**GIVEN INSTRUCTION:**
Please quote exactly the lines below from the line containing "What Blender Python" to the line containing "C = scene.collection", both lines included, and nothing else.
:: DATA SHOWN ::
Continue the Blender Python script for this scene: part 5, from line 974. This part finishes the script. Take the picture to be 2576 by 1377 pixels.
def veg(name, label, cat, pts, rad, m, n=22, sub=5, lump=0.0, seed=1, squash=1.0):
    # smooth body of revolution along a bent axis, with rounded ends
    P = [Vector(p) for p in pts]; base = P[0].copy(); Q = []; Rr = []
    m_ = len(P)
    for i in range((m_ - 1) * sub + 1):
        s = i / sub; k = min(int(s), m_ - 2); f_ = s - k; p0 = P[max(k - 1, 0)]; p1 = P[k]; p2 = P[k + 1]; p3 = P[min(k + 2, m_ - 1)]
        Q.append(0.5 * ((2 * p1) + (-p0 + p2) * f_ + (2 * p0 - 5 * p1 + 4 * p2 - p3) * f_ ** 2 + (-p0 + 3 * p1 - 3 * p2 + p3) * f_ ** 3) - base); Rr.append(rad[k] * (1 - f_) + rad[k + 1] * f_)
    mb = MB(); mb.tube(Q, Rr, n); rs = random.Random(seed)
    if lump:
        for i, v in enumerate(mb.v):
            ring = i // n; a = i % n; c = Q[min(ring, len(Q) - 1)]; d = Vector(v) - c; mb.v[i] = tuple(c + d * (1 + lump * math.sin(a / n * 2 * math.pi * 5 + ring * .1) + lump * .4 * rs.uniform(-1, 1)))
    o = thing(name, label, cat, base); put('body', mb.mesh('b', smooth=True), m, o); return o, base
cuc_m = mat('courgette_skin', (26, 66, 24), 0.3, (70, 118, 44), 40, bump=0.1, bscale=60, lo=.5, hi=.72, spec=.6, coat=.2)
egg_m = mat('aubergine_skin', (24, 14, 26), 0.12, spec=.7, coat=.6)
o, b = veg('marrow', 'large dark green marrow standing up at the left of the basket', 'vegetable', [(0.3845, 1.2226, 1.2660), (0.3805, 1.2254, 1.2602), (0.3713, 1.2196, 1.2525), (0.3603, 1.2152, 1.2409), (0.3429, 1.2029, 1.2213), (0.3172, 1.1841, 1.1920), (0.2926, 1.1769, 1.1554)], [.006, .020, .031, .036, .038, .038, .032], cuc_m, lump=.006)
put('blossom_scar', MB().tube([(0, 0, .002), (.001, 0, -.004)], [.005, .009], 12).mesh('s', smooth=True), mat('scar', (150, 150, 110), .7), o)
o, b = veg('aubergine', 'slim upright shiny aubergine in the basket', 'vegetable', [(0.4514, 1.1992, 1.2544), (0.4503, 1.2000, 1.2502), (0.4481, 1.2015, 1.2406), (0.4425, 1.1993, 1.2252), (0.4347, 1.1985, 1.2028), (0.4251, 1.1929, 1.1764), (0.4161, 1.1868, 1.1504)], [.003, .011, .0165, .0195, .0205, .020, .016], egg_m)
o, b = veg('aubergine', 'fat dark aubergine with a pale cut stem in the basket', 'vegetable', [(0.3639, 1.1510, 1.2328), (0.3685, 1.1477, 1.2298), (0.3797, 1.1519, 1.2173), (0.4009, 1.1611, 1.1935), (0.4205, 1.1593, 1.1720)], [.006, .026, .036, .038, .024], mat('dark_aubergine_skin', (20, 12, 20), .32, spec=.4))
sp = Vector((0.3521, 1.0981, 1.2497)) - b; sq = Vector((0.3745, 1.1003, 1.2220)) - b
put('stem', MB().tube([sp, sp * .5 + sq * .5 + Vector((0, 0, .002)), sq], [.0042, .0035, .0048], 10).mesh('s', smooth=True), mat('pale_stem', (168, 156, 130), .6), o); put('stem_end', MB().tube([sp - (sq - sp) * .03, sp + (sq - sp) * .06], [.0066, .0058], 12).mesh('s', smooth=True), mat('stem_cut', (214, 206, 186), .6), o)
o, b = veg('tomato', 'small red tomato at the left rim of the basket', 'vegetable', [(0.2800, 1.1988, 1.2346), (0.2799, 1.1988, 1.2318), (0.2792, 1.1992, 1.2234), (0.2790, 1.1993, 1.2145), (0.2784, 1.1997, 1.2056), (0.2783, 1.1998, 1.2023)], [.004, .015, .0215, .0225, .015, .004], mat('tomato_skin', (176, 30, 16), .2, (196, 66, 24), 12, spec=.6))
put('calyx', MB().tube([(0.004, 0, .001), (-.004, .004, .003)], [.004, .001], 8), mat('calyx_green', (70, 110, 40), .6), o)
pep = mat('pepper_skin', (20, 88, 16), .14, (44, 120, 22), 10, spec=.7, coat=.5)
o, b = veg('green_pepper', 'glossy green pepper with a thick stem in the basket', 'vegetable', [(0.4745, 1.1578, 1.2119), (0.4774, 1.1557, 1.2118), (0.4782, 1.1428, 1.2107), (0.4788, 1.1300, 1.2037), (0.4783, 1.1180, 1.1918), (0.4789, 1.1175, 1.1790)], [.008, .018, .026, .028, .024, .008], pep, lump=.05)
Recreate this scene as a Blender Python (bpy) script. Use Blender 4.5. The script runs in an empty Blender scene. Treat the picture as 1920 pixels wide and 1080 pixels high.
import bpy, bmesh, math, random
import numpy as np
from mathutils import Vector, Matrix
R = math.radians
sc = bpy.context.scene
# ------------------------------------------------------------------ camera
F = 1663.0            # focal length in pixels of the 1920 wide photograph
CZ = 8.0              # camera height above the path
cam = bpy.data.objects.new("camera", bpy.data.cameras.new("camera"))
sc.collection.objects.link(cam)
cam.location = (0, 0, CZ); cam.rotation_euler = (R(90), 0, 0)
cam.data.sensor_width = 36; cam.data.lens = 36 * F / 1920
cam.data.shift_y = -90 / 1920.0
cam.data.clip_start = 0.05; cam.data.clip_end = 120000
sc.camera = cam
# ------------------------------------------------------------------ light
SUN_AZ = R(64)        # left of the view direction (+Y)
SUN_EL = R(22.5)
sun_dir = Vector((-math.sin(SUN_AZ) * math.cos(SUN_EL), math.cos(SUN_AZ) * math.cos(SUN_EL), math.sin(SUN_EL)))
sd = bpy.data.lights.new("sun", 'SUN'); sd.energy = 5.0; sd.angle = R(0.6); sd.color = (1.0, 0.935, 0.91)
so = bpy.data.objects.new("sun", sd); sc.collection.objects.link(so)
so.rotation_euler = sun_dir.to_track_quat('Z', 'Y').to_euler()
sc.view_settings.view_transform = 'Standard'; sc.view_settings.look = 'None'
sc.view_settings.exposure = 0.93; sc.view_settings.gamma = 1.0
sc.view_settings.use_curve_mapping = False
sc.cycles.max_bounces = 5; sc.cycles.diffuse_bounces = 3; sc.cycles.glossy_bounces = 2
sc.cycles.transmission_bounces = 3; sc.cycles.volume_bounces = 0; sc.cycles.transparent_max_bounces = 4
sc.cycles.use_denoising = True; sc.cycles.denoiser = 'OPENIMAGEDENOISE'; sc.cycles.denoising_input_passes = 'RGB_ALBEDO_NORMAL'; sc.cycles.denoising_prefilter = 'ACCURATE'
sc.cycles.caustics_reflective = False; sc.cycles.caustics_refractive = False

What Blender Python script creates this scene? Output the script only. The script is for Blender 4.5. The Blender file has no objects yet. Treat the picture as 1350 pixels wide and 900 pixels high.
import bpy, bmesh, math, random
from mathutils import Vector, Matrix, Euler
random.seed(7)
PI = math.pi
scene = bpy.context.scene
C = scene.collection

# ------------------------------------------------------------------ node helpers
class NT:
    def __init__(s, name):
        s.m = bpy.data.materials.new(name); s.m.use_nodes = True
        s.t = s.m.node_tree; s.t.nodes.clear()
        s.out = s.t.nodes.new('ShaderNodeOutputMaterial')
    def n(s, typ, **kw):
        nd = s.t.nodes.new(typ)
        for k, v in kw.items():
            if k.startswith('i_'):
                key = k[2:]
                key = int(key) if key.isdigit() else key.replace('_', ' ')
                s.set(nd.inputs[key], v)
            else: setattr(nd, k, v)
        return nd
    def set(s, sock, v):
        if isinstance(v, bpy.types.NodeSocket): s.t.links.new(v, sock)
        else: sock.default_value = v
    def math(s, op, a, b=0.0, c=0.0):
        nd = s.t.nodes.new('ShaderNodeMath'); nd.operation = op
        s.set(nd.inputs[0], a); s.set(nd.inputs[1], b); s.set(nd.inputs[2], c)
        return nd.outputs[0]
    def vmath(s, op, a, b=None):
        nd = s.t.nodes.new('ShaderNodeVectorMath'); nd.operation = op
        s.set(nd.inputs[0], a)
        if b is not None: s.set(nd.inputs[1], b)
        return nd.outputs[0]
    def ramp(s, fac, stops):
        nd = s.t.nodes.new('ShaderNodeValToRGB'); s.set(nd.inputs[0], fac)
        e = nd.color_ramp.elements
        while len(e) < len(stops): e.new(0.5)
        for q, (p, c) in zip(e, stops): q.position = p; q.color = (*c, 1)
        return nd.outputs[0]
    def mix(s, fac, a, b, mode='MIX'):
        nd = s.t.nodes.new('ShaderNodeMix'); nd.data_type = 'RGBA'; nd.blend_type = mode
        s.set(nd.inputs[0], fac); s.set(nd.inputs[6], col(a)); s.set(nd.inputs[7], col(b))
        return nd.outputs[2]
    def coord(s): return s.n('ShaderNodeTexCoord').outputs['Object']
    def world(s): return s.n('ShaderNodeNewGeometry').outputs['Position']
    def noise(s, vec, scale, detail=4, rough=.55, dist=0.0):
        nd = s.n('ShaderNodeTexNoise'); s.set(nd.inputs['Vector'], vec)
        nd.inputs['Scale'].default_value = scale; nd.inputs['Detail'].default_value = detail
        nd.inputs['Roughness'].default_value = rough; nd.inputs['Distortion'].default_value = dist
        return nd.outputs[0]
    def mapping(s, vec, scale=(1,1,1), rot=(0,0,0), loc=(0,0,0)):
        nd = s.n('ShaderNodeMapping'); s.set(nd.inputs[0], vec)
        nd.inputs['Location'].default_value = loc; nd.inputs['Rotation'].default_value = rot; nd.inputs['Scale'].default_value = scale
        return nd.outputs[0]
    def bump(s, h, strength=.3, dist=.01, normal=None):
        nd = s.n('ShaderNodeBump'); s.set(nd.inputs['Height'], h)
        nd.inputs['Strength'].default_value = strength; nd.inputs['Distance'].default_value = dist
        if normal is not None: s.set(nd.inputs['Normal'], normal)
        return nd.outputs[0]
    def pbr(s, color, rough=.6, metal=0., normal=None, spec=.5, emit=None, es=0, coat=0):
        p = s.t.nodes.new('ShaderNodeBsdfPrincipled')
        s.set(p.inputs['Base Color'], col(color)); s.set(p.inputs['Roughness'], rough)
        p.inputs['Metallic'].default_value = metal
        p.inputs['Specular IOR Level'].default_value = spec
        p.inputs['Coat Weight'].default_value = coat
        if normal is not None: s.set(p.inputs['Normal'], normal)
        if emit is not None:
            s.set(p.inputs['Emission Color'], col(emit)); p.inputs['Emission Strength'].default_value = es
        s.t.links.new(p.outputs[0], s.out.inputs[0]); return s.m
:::
**COMPLETED EXERCISE:**
What Blender Python script creates this scene? Output the script only. The script is for Blender 4.5. The Blender file has no objects yet. Treat the picture as 1350 pixels wide and 900 pixels high.
import bpy, bmesh, math, random
from mathutils import Vector, Matrix, Euler
random.seed(7)
PI = math.pi
scene = bpy.context.scene
C = scene.collection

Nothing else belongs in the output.